We do have one question online here. The question is the margin in OWC looks a bit lower than the average. Are there high-growth costs there due to the higher growth rate? So it should improve as the growth slows down or other worries that it will be harder to reach the 10% margin goal as renewables eat more and more of the cake.

Reuben Segal

executive
#6

Overall, renewables does not make today, what you see in oil and gas. However, as an organization, we have said very clearly we want to keep growing renewables. There is a cost to that growth. We are bringing on people. The headcount in renewables this year is extraordinary. We continue to drive and drive and drive. When you bring people on inside renewables or any business, they're not highly utilized overnight. That is a strategic decision that we have taken to grow the business. We have a choice.
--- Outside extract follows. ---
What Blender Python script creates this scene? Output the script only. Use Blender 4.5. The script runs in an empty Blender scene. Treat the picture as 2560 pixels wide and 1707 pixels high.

We can either stop and increase the margin in renewables or we grow the revenue and increase the headcount. And our intent is to increase the headcount. We've made that very clear, and we will continue to do that. They're running at 5%, 6%. If we stopped, we can get that to 10%. But the -- we have made it very clear to our renewables team, keep growing that top line, keep growing the headcount across all businesses. So there's no surprise that they're running at 5%, 6%, no.

Dean Zuzic

executive
#7

I mean just to understand the magnitude of this. I think, correct me if I'm wrong, around 70, 80 people this year. And basically, these people are going on half, I mean, profitability, take 6 to, I mean, 9 months until we get full effect from them. So with better costs, and we don't get them in revenues until 12 months, I mean, past at least.

Reuben Segal

executive
#8

And remember, the source of the people joining the company, there's not people with 40, 50 years of experience that you just bring onboard and overnight they become 80% utilized. That cannot happen. A lot of them are graduates as well, young in their careers. And we bring them onboard, and it takes time to train them and bring them into our way. And of course, therefore, there's a direct impact on our utilization and ultimately our profitability. But nothing unexpected, in line with what we hoped. Do we have any further questions?

Unknown Executive

executive
#9

There is one additional question here. Can you please provide any insight to the acquisition of HOSE International?

Reuben Segal

executive
#10

Well, it's -- it just happened, but it's a very, very small acquisition. And it's very strategic for what we want to do in the inspection services, rig inspection. We can say a little bit more about it in Q4. It only happened last week. It's a very small acquisition. I mean, it's not adding huge numbers to our top line. It purely allows us to do more that we wanted to do in rig inspection services. That's probably the best I can say for now.

Unknown Executive

executive
#11

Then we reached the end of our questions.

Reuben Segal

executive
#12

Great. So once again, thank you very much, everyone. If for any reason we don't see you between now and the end of the year, have a great holiday season, and we look forward to seeing you again in Q1 next year. Thank you.